A General Thermal Index for Maize

Abstract

Thermal indices predict and describe development rate more accurately than time in days and are commonly used to rate maize (Zea mays L.) for maturity. Separate temperature response functions for the vegetative and grain‐filling periods predict more accurately time to maturity than a single function for the two periods combined. However, use of two functions requires a priori knowledge of the silking date, which becomes the transition date from the vegetative function to the grain‐filling function. The objective of this study was to evaluate the sensitivity of estimates of silking and maturity dates to the transition date between vegetative and grain‐filling functions and to develop a protocol to combine the two temperature response functions in a general thermal index (GTI) for maize.
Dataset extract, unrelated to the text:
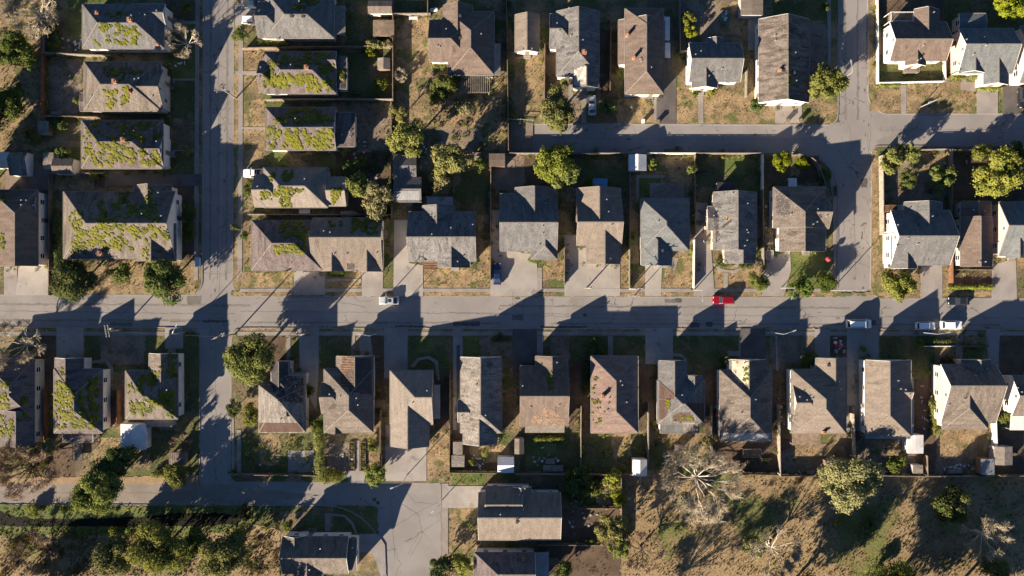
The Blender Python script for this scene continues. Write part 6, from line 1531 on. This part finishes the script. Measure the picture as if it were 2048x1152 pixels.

Frequency distributions of mean daily air temperatures for five 20‐d periods spanning mid‐June to late September at 19 locations in the northern USA and southern Ontario from 1992 to 1995 indicated few days (≤12%) with mean daily air temperatures less than 15°C before late August. This was significant, as the two response functions diverged significantly at temperatures below 15°C. Standard errors in estimating maturity date using different transition dates remained small (<7.5 d) unless the transition date was delayed beyond the first week of September. Based on this analysis, a standard transition date of 1 August was proposed for the GTI. Testing on an independent data set indicated that the GTI and a transition date of 1 August provided more accurate estimates of the planting to maturity period than growing degree days (GDD) or crop heat units (CHU), with a standard error of 8.2 d (compared with 14.5 d using GDD and 12.5 d using CHU).